Sonat placed the first of three expansion projects in service in July (see NGI, July 1). In total, the three projects will add 700 MMcf/d of new firm transportation capacity to its system by spring of 2004. The projects will serve mainly 5,500 MW of new gas-fired power generation in the Southeast. They will bring Sonat’s total firm transportation capacity to 3.4 Bcf/d.

SCANA Corp. subsidiary SCG Pipeline Inc. received a certificate for an 18-mile, 20-inch diameter gas pipeline in Georgia and South Carolina that would connect Southern LNG’s Elba Island liquefied natural gas import terminal near Savannah, GA, to a proposed power plant that would be built by SCANA subsidiary South Carolina Electric & Gas. The new pipeline would transport up to 190,000 Dth/d of gas from interconnections with Southern Natural Gas and the Elba Island import terminal to the proposed 875 MW natural gas-fired generation station in Jasper County, SC. The in-service date for the pipeline is November 2003.

The project also calls for SCANA to assume ownership of capacity on an existing Southern Natural pipeline that connects to the LNG facility, which resumed full operations in December 2001 after being out of service for about 20 years.

Northern Natural’s certificate gives it the go-ahead to proceed with minor modifications at facilities at its Beatrice Compressor Station in Gage County, NE, a project that will provide an additional 90 MMcf/d of downstream capacity on the constrained system. Approximately 33 MMcf/d of the capacity will be needed to meet the firm market requirements of shippers during the first year of service under Northern Natural’s planned Market Area expansion project (Project MAX), the order said [CP02-139].

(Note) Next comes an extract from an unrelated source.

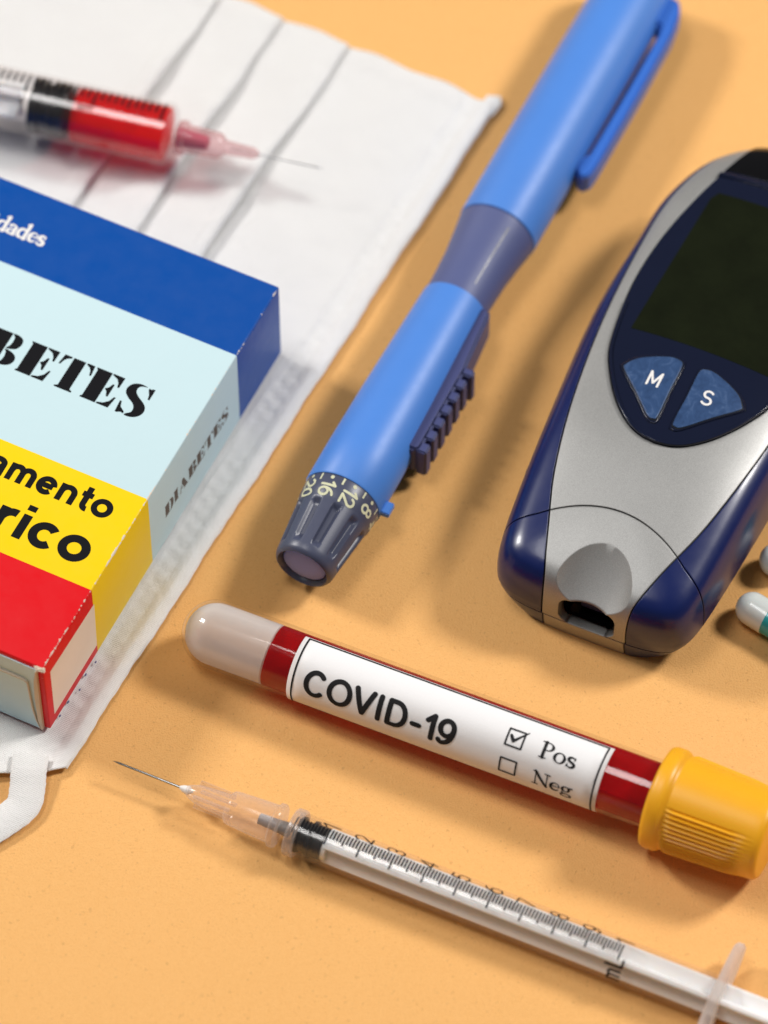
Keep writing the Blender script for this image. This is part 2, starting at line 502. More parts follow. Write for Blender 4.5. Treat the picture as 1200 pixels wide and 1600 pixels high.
MONO = {  # height 1, (advance, strokes)
 '0': (0.68, [arc(0.28, 0.5, 0.24, 0.5, 90, 450, 28)]),
 '1': (0.50, [line(0.08, 0.76, 0.30, 1.0), line(0.30, 1.0, 0.30, 0)]),
 '2': (0.66, [arc(0.28, 0.72, 0.25, 0.28, 165, -30, 16) + line(0.48, 0.55, 0.02, 0.0)[1:], line(0.02, 0, 0.55, 0)]),
 '3': (0.64, [arc(0.26, 0.75, 0.22, 0.25, 150, -90, 14), arc(0.26, 0.26, 0.26, 0.26, 90, -150, 16)]),
 '4': (0.66, [line(0.42, 0, 0.42, 1), line(0.42, 1, 0.0, 0.3), line(0.0, 0.3, 0.58, 0.3)]),
 '5': (0.64, [line(0.5, 1, 0.1, 1), line(0.1, 1, 0.05, 0.55), arc(0.26, 0.32, 0.27, 0.32, 140, -150, 18)]),
 '6': (0.66, [arc(0.28, 0.32, 0.26, 0.32, 0, 360, 24), arc(0.45, 0.35, 0.43, 0.65, 175, 95, 12)]),
 '7': (0.62, [line(0.0, 1, 0.52, 1), line(0.52, 1, 0.16, 0)]),
 '8': (0.66, [arc(0.28, 0.76, 0.21, 0.24, 0, 360, 22), arc(0.28, 0.27, 0.26, 0.27, 0, 360, 24)]),
 '9': (0.66, [arc(0.28, 0.68, 0.26, 0.32, 0, 360, 24), arc(0.11, 0.65, 0.43, 0.65, 0, -85, 12) + arc(0.16, 0.14, 0.14, 0.14, -60, -170, 5)[1:]]),
 'C': (0.86, [arc(0.38, 0.5, 0.36, 0.5, 48, 312, 28)]),
 'O': (0.95, [arc(0.41, 0.5, 0.40, 0.5, 60, 420, 34)]),
 'V': (0.80, [line(0.0, 1, 0.34, 0, 8), line(0.34, 0, 0.68, 1, 8)]),
 'I': (0.34, [line(0.1, 0, 0.1, 1, 8)]),
 'D': (0.88, [line(0.06, 0, 0.06, 1, 8), line(0.06, 1, 0.32, 1) + arc(0.32, 0.5, 0.38, 0.5, 85, -85, 20) + line(0.32, 0, 0.06, 0)]),
 '-': (0.46, [line(0.06, 0.38, 0.32, 0.38)]),
 'M': (0.9, [line(0.05, 0, 0.05, 1, 6), line(0.05, 1, 0.40, 0.18, 6), line(0.40, 0.18, 0.75, 1, 6), line(0.75, 1, 0.75, 0, 6)]),
 'S': (0.7, [arc(0.30, 0.75, 0.27, 0.25, 40, 255, 16) + arc(0.30, 0.26, 0.29, 0.26, 78, -140, 18)]),
 'm': (0.95, [line(0.06, 0, 0.06, 0.7), arc(0.24, 0.48, 0.18, 0.22, 180, 0, 10) + line(0.42, 0.48, 0.42, 0), arc(0.60, 0.48, 0.18, 0.22, 180, 0, 10) + line(0.78, 0.48, 0.78, 0)]),
 'L': (0.55, [line(0.06, 1, 0.06, 0), line(0.06, 0, 0.5, 0)]),
}
def letters(name, kind, s, fmap, mat, parent, w=.15, track=0.0, glyph=None):
    """one object per letter"""
    x = 0.0
    for ch in s:
        if kind == 'serif':
            adv, st = serif(ch, w)
        else:
            adv, st = glyph[ch]
            st = [(p, w) for p in st]
        polys, k = [], 0
        for pts, ww in st:
            for poly in ribbon([(px + x, py) for px, py in pts], ww, kind != 'bold'):
                polys.append((poly, k))
            k += 1
        if polys: write(name, polys, fmap, mat, parent)
        x += adv + track
    return x
def advance(kind, s, w=.15, track=0.0, glyph=None):
    return sum((serif(ch, w)[0] if kind == 'serif' else glyph[ch][0]) + track for ch in s)
def mono_text(s, w, track=0.0):
    """list of (polygon, layer) at height 1"""
    out, x, k = [], 0.0, 0
    for ch in s:
        adv, st = MONO[ch]
        for pts in st:
            for poly in ribbon([(px + x, py) for px, py in pts], w):
                out.append((poly, k))
            k += 1
        x += adv + track
    return out, x

def serif(ch, b=1.0):
    """serif letters, cap height 1, x-height 0.64; b = weight"""
    t, h = 0.045 * b, 0.115 * b      # hairline, stem
    S = lambda x0, x1, y: (line(x0, y, x1, y, 2), t * 1.2)
    if ch == 'P': return 0.66, [(line(.17, 0, .17, 1), h), S(.02, .33, .02), S(.02, .25, .98), (line(.17, .98, .3, .98, 3) + arc(.3, .74, .25, .24, 85, -85, 14) + line(.3, .5, .17, .48, 3), [t, t, h, t, t])]
    if ch == 'N': return 0.86, [(line(.13, 0, .13, 1), t), (line(.10, 1, .70, .02), h), (line(.70, 0, .70, 1), t), S(.0, .26, .02), S(.0, .18, .98), S(.57, .83, .98)]
    if ch == 'o': return 0.62, [(arc(.29, .32, .24, .30, 90, 450, 28), [t, h, t, h, t])]
    if ch == 's': return 0.48, [(arc(.22, .48, .15, .14, 30, 250, 12) + arc(.22, .16, .17, .15, 75, -150, 12), [t, h, h, h, t]), (line(.37, .62, .36, .47, 2), t), (line(.04, .03, .05, .18, 2), t)]
    if ch == 'e': return 0.56, [(line(.06, .36, .48, .36, 4), t), (arc(.28, .33, .22, .29, 5, 320, 26), [t, t, h, h, t])]
    if ch == 'g': return 0.58, [(arc(.25, .42, .17, .19, 90, 450, 22), [t, h, t, h, t]), (arc(.28, -.10, .25, .15, 90, 450, 22), [t, h * .7, t, h * .7, t]), (arc(.2, .14, .12, .09, 150, 260, 8) + line(.2, .05, .36, .03, 3), t), (line(.38, .56, .56, .60, 3), h * .7)]
    if ch == 'd': return 0.68, [(line(.50, 0, .50, 1), h), (arc(.28, .31, .22, .29, 40, 320, 22), [t, h, h, t]), S(.36, .54, .97), S(.46, .64, .03)]
    if ch == 'a': return 0.60, [(line(.42, .03, .42, .45) , h), (arc(.26, .46, .17, .16, 0, 150, 12), [h, t, h]), (arc(.24, .17, .18, .15, 60, 320, 16), [t, h, t]), S(.38, .56, .03)]
    if ch == 'u': return 0.70, [(line(.14, .6, .14, .2), h), (arc(.30, .2, .16, .17, 180, 330, 10), [h, t]), (line(.50, 0, .50, .62), h), S(.02, .16, .60), S(.40, .52, .60), S(.48, .66, .03)]
    if ch == 'n': return 0.72, [(line(.14, 0, .14, .6), h), (arc(.32, .42, .18, .19, 150, 0, 10), [t, h]), (line(.50, .42, .50, 0), h), S(.02, .26, .03), S(.38, .62, .03), S(.02, .16, .60)]
    if ch == 'i': return 0.36, [(line(.16, 0, .16, .62), h), S(.04, .30, .03), S(.04, .18, .60), (arc(.16, .84, .03, .03, 0, 360, 8), h * .6)]
    return 0.35, []

def serif_text(s, b=1.0, track=0.0):
    out, x, k = [], 0.0, 0
    for ch in s:
        adv, st = serif(ch, b)
        for pts, w in st:
            for poly in ribbon([(px + x, py) for px, py in pts], w, True):
                out.append((poly, k))
            k += 1
        x += adv + track
    return out, x

def write(name, polys, fmap, mat, parent):
    """fmap(x, y, layer) -> 3D"""
    V, F = [], []
    for poly, k in polys:
        base = len(V)
        V += [fmap(x, y, k) for x, y in poly]
        if len(poly) > 5:
            tri = tessellate_polygon([[Vector((x, y, 0)) for x, y in poly]])
            F += [tuple(base + i for i in t) for t in tri]
        else:
            F.append(tuple(range(base, base + len(poly))))
    return obj(name, V, F, mat, parent, smooth=False)

def font_mesh(body, offset=0.0):
    cu = bpy.data.curves.new('t', 'FONT')
    cu.body = body
    cu.size = 1
    cu.offset = offset
    cu.resolution_u = 4
    o = bpy.data.objects.new('t', cu)
    COL.objects.link(o)
    bpy.context.view_layer.update()
    me = o.evaluated_get(bpy.context.evaluated_depsgraph_get()).to_mesh()
    V = np.array([v.co[:2] for v in me.vertices])
    F = [tuple(p.vertices) for p in me.polygons]
    o.to_mesh_clear() if hasattr(o, 'to_mesh_clear') else None
    bpy.data.objects.remove(o)
    return V, F

def boolean(a, b, op):
    """a, b objects; returns new mesh of a op b"""
    md = a.modifiers.new('b', 'BOOLEAN')
    md.operation = op
    md.solver = 'EXACT'
    md.object = b
    bpy.context.view_layer.update()
    dg = bpy.context.evaluated_depsgraph_get()
    me = bpy.data.meshes.new_from_object(a.evaluated_get(dg))
    a.modifiers.remove(md)
    return me

# ------------------------------------------------------------------ the surface
bm = bmesh.new()
bmesh.ops.create_grid(bm, x_segments=2, y_segments=2, size=90)
t = obj_bm('table_surface', bm, M['table'], smooth=False)
tag(t, 'orange speckled card surface under everything', 'table', kind='structure')

# ------------------------------------------------------------------ face mask
MASK = empty('face_mask', (1.858, 8.05, 0), (-0.463, -0.886, 0))
tag(MASK, 'white pleated fabric face mask lying flat under the printed medicine carton', 'face mask')
def mask_sheet():
    folds = [2.79, 4.03, 5.2]
    keys = [(-0.03, .085, 0), (0.02, .13, 0), (.14, .150, 0), (.24, .115, 0), (.32, .085, 0), (.48, .085, 0), (.58, .115, 0), (.75, .125, 0), (1.4, .13, 0.02), (2.1, .12, 0.0), (2.7, .09, 0)]
    for i, f in enumerate(folds):
        keys += [(f + .18, .055, 0), (f + .32, .055, 0), (f + .30, .075, 0), (f + .12, .11, .02), (f - .02, .135, .06), (f - .035, .155, .12), (f + .03, .172, .17), (f + .18, .175, .15), (f + .5, .155, .08)]
    keys += [(7.3, .12, 0), (8.6, .12, 0), (9.0, .12, 0)]
    P = catmull(keys, 5)
    ls = np.concatenate([np.linspace(0, 1.2, 14), np.linspace(1.3, 6.4, 50), np.linspace(6.5, 13.2, 84), np.linspace(13.27, 14.6, 28)])
    V, F = [], []
    rng = np.random.RandomState(3)
    for li, l in enumerate(ls):
        s = min(max((l - 0.5) / 1.8, 0), 1); s = s * s * (3 - 2 * s)
        e = min(max((6.2 - l) / 1.2, 0), 1); e = e * e * (3 - 2 * e)
        lift = (0.12 + 0.88 * s) * e
        for d, z, k in P:
            edge = math.exp(-max(d, 0) / 0.25)
            zz = z + k * lift * (0.55 + 0.35 * math.sin(1.3 * l + d))
            flat = 1 if l < 6 or d < .6 else 0.0
            zz += flat * 0.016 * math.sin(2.1 * l + 3.0 * d) * math.sin(0.9 * l - 1.3 * d + 1) * min(1, max(d, 0.2))
            dd = d + edge * (0.012 * math.sin(2.1 * l) + 0.006 * math.sin(5.7 * l + 1) + 0.004 * math.sin(17 * l))
            if l < 6 or d < .62 or l > 13.9:
                zz += .030 * mnoise.noise((l * .9, d * 1.6, 1.7)) * min(1, max(d, .25))
                zz += .014 * mnoise.noise((l * 3.2, d * 4.0, 5.1)) + .010 * mnoise.noise((l * 9, dd * 7, 2.2))
            if d > 2.4:
                dd += .075 * mnoise.noise((l * .55, round(d / 1.2) * 3.1, 8.0)) * min(1, l) + .02 * mnoise.noise((l * 2.1, d * .5, 3.0))
            # embossed weld dots in the hem groove
            if 0.26 < d < 0.56:
                zz += 0.020 * math.sin(l * 2 * math.pi / 0.26 + (1.6 if d > .42 else 0)) * (.6 + mnoise.noise((l * 2, d, 0)))
            ll = l
            if l < 0.02:
                ll = l + 0.03 * math.sin(5 * d) + 0.05 * (1 if d < 0.1 else 0)
            if l > 13.2:
                end = 14.36 + 0.9 * min(max(d, 0), .3) + .55 * min(max(d - .3, 0), .75) + 0.012 * math.sin(14 * d)
                ll = 13.2 + (l - 13.2) / 1.4 * (end - 13.2)
            if l < 0.35:
                zz = zz * (0.75 + 0.25 * l / 0.35) + 0.02
            V.append((ll, -dd, zz))
    n = len(P)
    for i in range(len(ls) - 1):
        for j in range(n - 1):
            F.append((i * n + j, i * n + j + 1, (i + 1) * n + j + 1, (i + 1) * n + j))
    o = obj('pleated_panel', V, F, M['fabric'], MASK, angle=75)
    md = o.modifiers.new('thick', 'SOLIDIFY'); md.thickness = 0.022; md.offset = -1
    return o
mask_sheet()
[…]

Northern Natural said it plans to file an application at FERC for its Project MAX expansion, which it estimated will create an additional 137 MMcf/d of capacity for Project MAX shippers.

The remainder of the 90 MMcf/d of capacity will be posted on Northern Natural’s web site and made available to shippers on a non-discriminatory basis, the pipeline said. Northern Natural’s certificate requires the pipeline to complete the compressor project, which will cost an estimated $290,000, within one year.

The Commission deferred action on Northern Natural’s request for a waiver that would permit it to sell capacity created by the Beatrice Station project to non-Project MAX shippers until it is needed for Project MAX. While FERC found Northern Natural’s request to be “generally consistent” with existing Commission policy, it directed the pipeline to file tariff sheets within 15 days spelling out its proposal.

Lastly, FERC last week awarded Transcontinental Gas Pipe Line a preliminary determination on non-environmental issues for a looping and lateral project in New Jersey to serve local distribution and generation load.

Transco is seeking to build 7.17 miles of 36-inch pipeline looping on its existing Trenton Woodbury Line, creating 51,037 Dth/d of incremental firm transportation capacity for two existing shippers — Peco Energy Co., an LDC, and Virginia Power Energy Marketing Inc. (VAPEM), which will use the gas to fuel a new electric generating plant being constructed on behalf of Fairless Energy in Bucks County, PA. A proposed 2.48-mile lateral to be built by Transco will supply gas to the Fairless Energy plant.

Transco has targeted the Fairless Delivery Lateral for in-service on Aug. 1, 2003, and the Trenton Woodbury Expansion facilities for in-service on Nov. 1, 2003, according to the order [CP02-204]. It estimated the cost of the lateral at $13 million, and the cost of the expansion facilities at $19.6 million.